As we have advanced towards urban life, we Americans have craved rural life and frontier life in our own – organic food and flannel shirts, however trendy, are call-backs to that world. But we are not the first urbanites to idealize and romanticize the outdoors. Manifest destiny was colored by a portrait of a grand landscape. For who and what has always been split between the Hamiltonian and Jeffersonian vision of economic society. The latter camp would see the forest for sawing trees to make houses, clearing land for agriculture and pasture, setting up new postal bureaus; the former would see the same, only much greener and less pavement.
Today in the New York times an op-ed piece pointed out neither Romney nor Santorum have even the slightest idea of either notion, completely lacking a sense of land in American history. In Romney’s case, having grown up in Michigan, the irony of singing ‘America the Beautiful’ at every chance is only too ironic. And Santorum follows the standard of his conservative base by promising to sell off all public land to the private sector, in a race to out-do anyone else’s plan for expansion.

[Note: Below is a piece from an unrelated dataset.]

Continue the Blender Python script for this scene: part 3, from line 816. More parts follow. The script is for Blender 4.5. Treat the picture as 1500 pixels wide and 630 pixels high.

Does this heinous proposal mirror the will of the American people? It is unclear. We are mostly an urban and suburban population now, and our concept of forests, open-space, and frontier are mostly dominated by forgotten ideals on one side, and polemical economic debates about labor and industry on the other. These have very little to do with the economic, developmental, or social reality of rural-urban geography. It is rarely in a company’s interest to build far away from cities and in uncleared land unless it is an extractive or polluting industry with no barriers to land use. Santorum’s ugly, thoughtless plan would certainly decimate the remaining pristine land we have left.
In the past several years, civil society in America has reawakened. There has been a massive shift in possibilities for renewal since the last major dip in our economy in the 1980s. While our global outlook is commendable, we must return to protecting our own backyard. It is folly to think that our greatest virtues are in protecting people elsewhere in the world without first taking stock of our own. As Egan points out in the article,
Gifford Pinchot, was the founder of the modern Forest Service. Pinchot was a rich man who spent his life advocating for places where “the little man,” in his parlance, would be king.
From a point of view where society’s merit is measured by how it treats its poor and vulnerable, protecting the environment is inherently not a matter of reducing pollution and protecting species in every which way possible, but negotiating development’s windy road to preserve what is possible to preserve for future generations of people, so that people have space to return to and seek out in times of need, not simply to fuel the middle class dream of owning land.